One could be forgiven if the propelling element of THE NIGHT RANGER puts one in the mind of THE RUINS by Scott Smith, a book that it otherwise does not resemble in the slightest. Four friends travel to a foreign country seeking new experiences and adventure, and get into the worst possible trouble. Unlike the innocents in THE RUINS, however, the unwary in THE NIGHT RANGER consist of a quartet of friends --- two men, two women --- who have just graduated from a Montana college. They decide to celebrate the acquisition of their newly minted degrees by doing volunteer work in a Somalian refugee camp in Kenya. Each of them has his or her own reason for doing so, and such affect the events that ultimately take place.
"Possessed of a ticking clock that gets louder with each successive page, and infused with his accurate and canny vision of the manner in which the world truly works, this book is a new highwater mark for Berenson personally and for the thriller genre at large."
It is not long, however, before the weight of the hopelessness of unadulterated human misery takes its toll; the four decide three months into their self-imposed tour of duty that they need a break, and pile into an all-terrain vehicle for a vacation at a nearby resort. On the way, though, they are kidnapped and held as hostages by masked abductors who are silent as to their plans for them. To the world at large, the quartet has simply disappeared. No demands are met, and no one takes credit for their abduction. Public pleas for their return are ignored. As the result of a somewhat tenuous yet tender connection, the parents of one of the young women approach Wells for help, figuring that the more-than-capable ex-CIA agent is their best and only hope of recovering their daughter alive. However, a wise man knows what he does not know, and Wells is all too well aware of his limitations. No stranger to the Middle East, he will be in very unfamiliar and dangerous territory in East Africa.
Nonetheless, and with great reluctance, he undertakes the mission, slowly and carefully attempting to retrace the steps of the quartet while using methods conventional and otherwise to gather intelligence about the captors. When Wells appears to be on the verge of locating the missing graduates, everything changes, putting them in even greater danger and jeopardizing Wells in the process, with repercussions that may extend far beyond the perilous East African region where Wells frantically pursues the young Americans.

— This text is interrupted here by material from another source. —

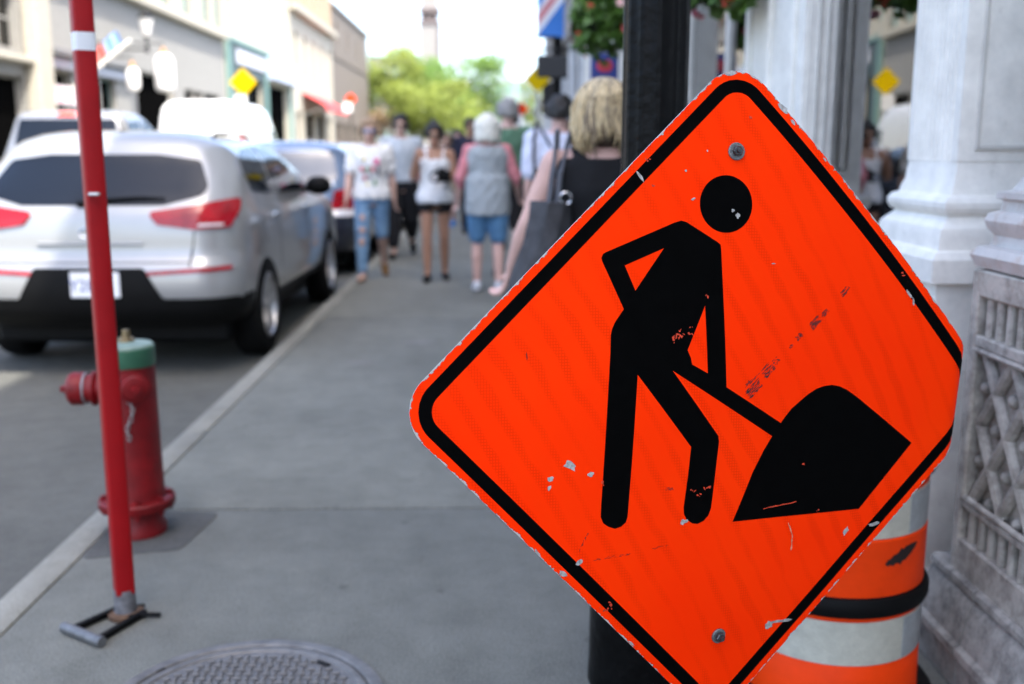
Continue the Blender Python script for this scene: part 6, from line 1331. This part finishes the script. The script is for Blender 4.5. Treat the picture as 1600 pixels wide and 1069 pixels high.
# further walkers
FAR = [('dark haired woman in black top with tan bag and blue shoes further along the pavement', (-0.60,18.2,0), R(0), 1.68, dict(fem=True, skin=SK3, hair=mat('hair_black', (0.012,0.010,0.009), 0.5), style='long', legs=[(8,6,1),(-8,18,1)], arms=[HANG, HANG], vox=0.013, shirt=dict(m=cloth('black_tee', (0.014,0.014,0.016)), z0=0.90, inf=0.02, sleeve=0.6), legwear=dict(m=cloth('beige_shorts', (0.42,0.34,0.24)), len=0.45, inf=0.016, name='shorts'), shoe=cloth('blue_shoe', (0.02,0.16,0.45)))),
       ('man in dark jacket and sunglasses facing the camera behind the women', (-0.34,16.6,0), R(0), 1.83, dict(fem=False, skin=SK2, hair=mat('hair_black', (0.012,0.010,0.009), 0.5), style='short', shades=SH_DARK, legs=[(8,6,1),(-8,18,1)], arms=[HANG, HANG], vox=0.013, shirt=dict(m=cloth('navy_jacket', (0.016,0.016,0.03)), z0=0.86, inf=0.03, sleeve=1.85, name='jacket'), legwear=dict(m=cloth('dark_trousers', (0.025,0.025,0.03)), len=1.9, inf=0.014), shoe=cloth('black_shoe', (0.012,0.011,0.011)))),
       ('tall man in grey shirt and black cap beyond the man in green', (0.24,14.0,0), R(180), 1.88, dict(fem=False, skin=SK1, hair=mat('hair_black', (0.012,0.010,0.009), 0.5), style='short', cap=cloth('black_cap', (0.012,0.012,0.013)), legs=[(8,6,1),(-8,18,1)], arms=[HANG, HANG], vox=0.013, shirt=dict(m=cloth('grey_shirt', (0.22,0.23,0.25)), z0=0.88, inf=0.024, sleeve=0.8), legwear=dict(m=cloth('dark_trousers', (0.025,0.025,0.03)), len=1.9, inf=0.014), shoe=cloth('black_shoe', (0.012,0.011,0.011)))),
       ('brown haired woman in blue dress top beside the stone shop row', (0.86,12.4,0), R(180), 1.68, dict(fem=True, skin=SK1, hair=mat('hair_brown', (0.11,0.055,0.025), 0.5, var=0.3), style='long', legs=[(8,6,1),(-8,18,1)], arms=[HANG, HANG], vox=0.013, shirt=dict(m=cloth('blue_top', (0.08,0.10,0.22)), z0=0.86, inf=0.022, sleeve=0.5), legwear=dict(m=cloth('dark_trousers', (0.025,0.025,0.03)), len=1.9, inf=0.014), shoe=cloth('black_shoe', (0.012,0.011,0.011)))),
       ('woman in pale pink top walking far down the pavement', (-0.95,21.5,0), R(0), 1.66, dict(fem=True, skin=SK1, hair=mat('hair_brown', (0.11,0.055,0.025), 0.5, var=0.3), style='long', legs=[(8,6,1),(-8,18,1)], arms=[HANG, HANG], vox=0.014, shirt=dict(m=cloth('pale_pink_top', (0.60,0.40,0.38)), z0=0.88, inf=0.02, sleeve=0.6), legwear=dict(m=cloth('dark_trousers', (0.025,0.025,0.03)), len=1.9, inf=0.014), shoe=cloth('black_shoe', (0.012,0.011,0.011)))),
       ('man in white tee walking farthest away on the pavement', (-0.25,24.0,0), R(0), 1.78, dict(fem=False, skin=SK2, hair=mat('hair_black', (0.012,0.010,0.009), 0.5), style='short', legs=[(8,6,1),(-8,18,1)], arms=[HANG, HANG], vox=0.014, shirt=dict(m=cloth('white_tee', (0.72,0.71,0.69)), z0=0.90, inf=0.022, sleeve=0.8), legwear=dict(m=cloth('dark_shorts', (0.02,0.018,0.018)), len=0.9, inf=0.02, name='shorts'), shoe=cloth('black_shoe', (0.012,0.011,0.011))))]
for lb, loc, rz, H, P in FAR: person(lb, loc, rz, H, P)
bt = MB(); bt.bbox(-0.14,0.14,-0.06,0.06,-0.13,0.12,0.03,2); bt.tube([(-0.10,0,0.11),(-0.06,0,0.26),(0.06,0,0.26),(0.10,0,0.11)], 0.012, 8); o = tag(bt.build('handbag', cloth('tan_leather', (0.36,0.24,0.12))), 'tan handbag carried by the dark haired woman with blue shoes', 'bag'); o.location = (-0.40,18.0,0.95)

# ------------------------------------------------------------------ trees at the end of the street
M_BARK = mat('bark', (0.10,0.075,0.05), 0.9, var=0.4, scale=12, bump=0.6, bscale=14)
def tree(label, x, y, h, w_, m, seed, trunk=0.28, n=4600, leaf=0.34):
    rg = random.Random(seed); t = thing('tree', label, 'tree', (x,y,-0.15), 0, 'trees at the end of the street'); tr = MB()
    tr.tube([(0,0,0),(0.05*w_,0,h*0.2),(0.02*w_,0.1,h*0.42),(0,0,h*0.75)], [trunk,trunk*0.8,trunk*0.6,trunk*0.15], 10); cl = []
    for k in range(11):
        a = 2.4*k+rg.random(); z = h*(0.40+0.45*k/11); r_ = w_*(0.28+0.22*rg.random()); e = Vector((math.cos(a)*r_, math.sin(a)*r_, z+h*0.10))
        tr.tube([(0.02*w_,0.05,z-h*0.12), tuple(e*0.55+Vector((0,0,(z-h*0.02)*0.45))), tuple(e)], [trunk*0.4,trunk*0.25,trunk*0.08], 7); cl.append((e, w_*(0.17+0.1*rg.random())))
    for k in range(12):
        a = rg.random()*6.28; q = w_*0.36*rg.random()**0.5; cl.append((Vector((math.cos(a)*q, math.sin(a)*q, h*(0.38+0.55*rg.random()))), w_*(0.13+0.12*rg.random())))
    tr.build('trunk', M_BARK, t)
    s = MB()
    for _ in range(n):
        c, r_ = cl[int(rg.random()*len(cl))]; d = Vector((rg.gauss(0,1), rg.gauss(0,1), rg.gauss(0,1))).normalized(); p = c+Vector((d.x, d.y, d.z*0.75))*r_*rg.random()**0.4
        if p.z < h*0.2 or p.z > h: continue
        u = Vector((rg.gauss(0,1), rg.gauss(0,1), rg.gauss(0,0.7))).normalized(); v = u.orthogonal().normalized(); l_ = leaf*(0.5+0.7*rg.random())
        s.add([p-u*l_*0.5, p+v*l_*0.35, p+u*l_*0.5, p-v*l_*0.35], [(0,1,2,3)])
    o = s.build('crown', m, t, smooth=False); o['kind'] = 'stuff'
def leaf_mat(name, c1, c2):
    m = mat(name, c1, 0.5, var=0.2, scale=0.5, col2=c2, spec=0.3); n, l = m.node_tree.nodes, m.node_tree.links; b = n['Principled BSDF']
    tr = n.new('ShaderNodeBsdfTranslucent'); mx = n.new('ShaderNodeMixShader'); mx.inputs[0].default_value = 0.35; l.new(b.inputs['Base Color'].links[0].from_socket, tr.inputs['Color'])
    l.new(b.outputs[0], mx.inputs[1]); l.new(tr.outputs[0], mx.inputs[2]); l.new(mx.outputs[0], n['Material Output'].inputs['Surface']); return m
LF1 = leaf_mat('leaf_green', (0.10,0.19,0.035), (0.17,0.29,0.055)); LF2 = leaf_mat('leaf_yellow_green', (0.16,0.21,0.03), (0.24,0.29,0.05)); LF3 = leaf_mat('leaf_reddish', (0.26,0.17,0.10), (0.32,0.24,0.13))
tree('tall yellow green tree at the end of the street beside the brown brick building', -10.6, 108, 11.8, 8.0, LF2, 1, 0.28, 6000, 0.4)
tree('dark green tree in the middle of the group, behind the others', -7.2, 118, 11.4, 6.5, LF1, 2)
tree('broad mid green tree at the right of the group, tallest crown', -3.4, 112, 11.4, 9.0, LF1, 3, 0.28, 6500, 0.42)
tree('low rounded yellow tree in front of the middle trees', -5.8, 98, 7.8, 8.5, LF2, 4, 0.2, 6000, 0.38)
tree('small reddish shrub tree at the foot of the brown brick building', -11.6, 100.5, 5.6, 5.5, LF3, 5, 0.15, 1800)
tree('lone pale green tree on the right behind the black lamp post', 4.6, 104, 8.8, 4.6, LF2, 6, 0.2, 1800)
# ------------------------------------------------------------------ far buildings above the trees
M_PALE = stone_mat('pale_far_stone', (0.26,0.25,0.235), (0.23,0.22,0.21), 0.1); M_COPPER = mat('green_copper', (0.20,0.30,0.26), 0.7, var=0.1); M_FBRICK = mat('far_brick', (0.15,0.125,0.12), 0.8, var=0.12)
tw = thing('tower', 'tall pale stone tower with a dark band rising behind the trees', 'tower', (-14.6,250,-0.1))
s = MB(); s.bbox(-2.3,2.0,0,5,0,30.5,0.05,1); s.bbox(-1.9,1.8,0.4,4.6,34.3,44,0.05,1); s.build('shaft', M_PALE, tw); s = MB(); s.bbox(1.9,2.3,-0.3,5.3,0,30,0.05,1); s.bbox(-2.3,2.3,-0.3,5.3,30.5,31.3,0.05,1); s.bbox(-2.3,2.3,-0.3,5.3,33.3,34.3,0.05,1)
for x in (-1.8,-0.6,0.6,1.8): s.box(x-0.25,x+0.25,0,0.4,31.3,33.3)
s.box(-1.9,1.9,4.2,4.9,31.3,33.3); s.build('belfry', M_FBRICK, tw)
cb = thing('far_building', 'pale building with a green copper roof left of the stone tower', 'building', (-21,248,-0.1))
s = MB(); s.bbox(-7.5,4.4,0,14,0,23.0,0.05,1); s.build('wall', M_PALE, cb, smooth=False); s = MB(); s.loft([[(-7.8,-0.3,23.0),(4.6,-0.3,23.0),(4.6,14.3,23.0),(-7.8,14.3,23.0)],[(-3.5,3,26.3),(3.6,3,26.3),(3.6,11,26.3),(-3.5,11,26.3)]]); s.build('roof', M_COPPER, cb, smooth=False)
for i in range(5):
    for j in range(4): s = MB(); s.box(-6.8+2.2*i,-5.8+2.2*i,-0.06,0.02,4+4.6*j,6.6+4.6*j); s.build('window', M_TPANE, cb, smooth=False)
cc = thing('far_building', 'pale blue glass building far behind the lone tree on the right', 'building', (6.0,300,-0.1))
MB().bbox(-5.5,9,0,14,0,21,0.05,1).build('wall', mat('far_blue_render', (0.27,0.32,0.34), 0.6, var=0.06), cc, smooth=False)
for i in range(5):
    for j in range(5): s = MB(); s.box(-4.6+2.6*i,-3.0+2.6*i,-0.06,0.02,2+3.8*j,4.4+3.8*j); s.build('window', M_TPANE, cc, smooth=False)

Berenson’s work, fictitious and otherwise, has always been characterized by his yeoman’s efforts at careful and exhaustive research that never gets in the way of the story. He has outdone himself yet again in THE NIGHT RANGER. Possessed of a ticking clock that gets louder with each successive page, and infused with his accurate and canny vision of the manner in which the world truly works, this book is a new highwater mark for Berenson personally and for the thriller genre at large.